27 As Samuel turned to leave, Saul caught hold of the hem of his robe, and it tore. 28 Samuel said to him, “The LORD has torn the kingdom of Israel from you today and has given it to one of your neighbors—to one better than you. 29He who is the Glory of Israel does not lie or change his mind; for he is not a human being, that he should change his mind.”

30 Saul replied, “I have sinned. But please honor me before the elders of my people and before Israel; come back with me, so that I may worship the LORD your God.” 31So Samuel went back with Saul, and Saul worshiped the LORD.

32Then Samuel said, “Bring me Agag king of the Amalekites.”

   Agag came to him in chains.[c]And he thought, “Surely the bitterness of death is past.”

33But Samuel said,

   “As your sword has made women childless,
   so will your mother be childless among women.”

   And Samuel put Agag to death before the LORD at Gilgal.

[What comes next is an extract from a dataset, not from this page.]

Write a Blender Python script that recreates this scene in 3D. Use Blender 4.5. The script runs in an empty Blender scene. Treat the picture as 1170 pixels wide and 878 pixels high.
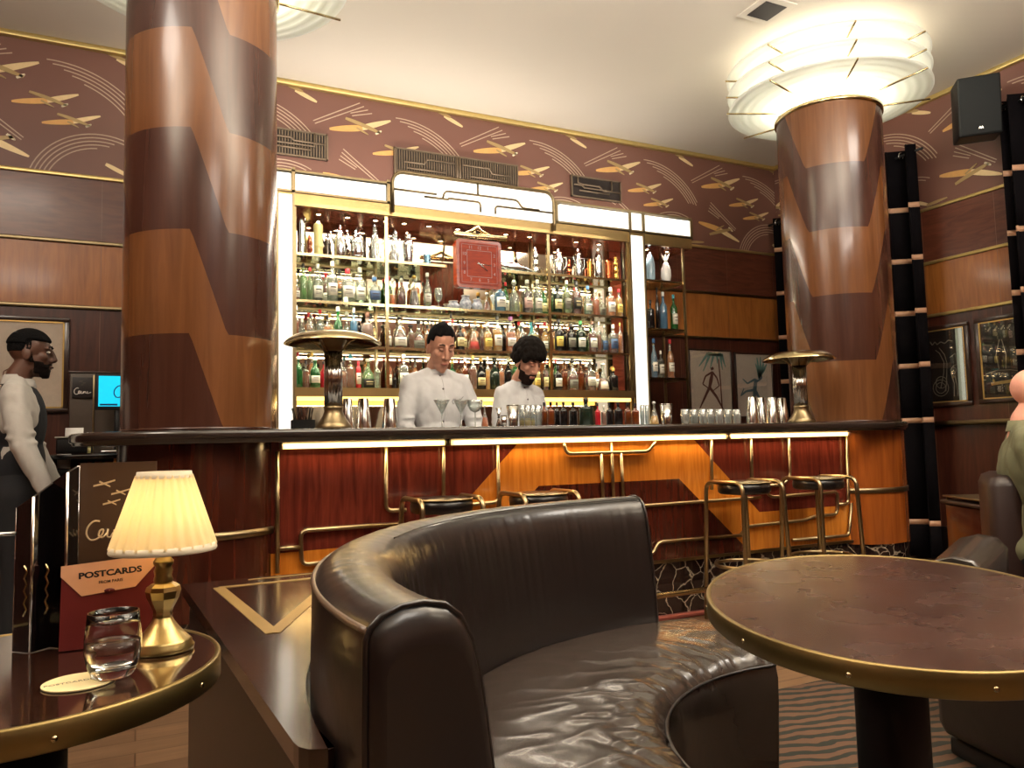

34 Then Samuel left for Ramah, but Saul went up to his home in Gibeah of Saul. 35 Until the day Samuel died, he did not go to see Saul again, though Samuel mourned for him. And the LORD regretted that he had made Saul king over Israel.

Questions

  1. What does Samuel direct Saul to do about Agag?
  2. What does Samuel do?
  3. How is Haman described in the book of Esther?  How are Israel’s troubles in Esther related to Saul’s disobedience here?
  4. What has God asked you to be obedient in?
  5. How would you rate your obedience?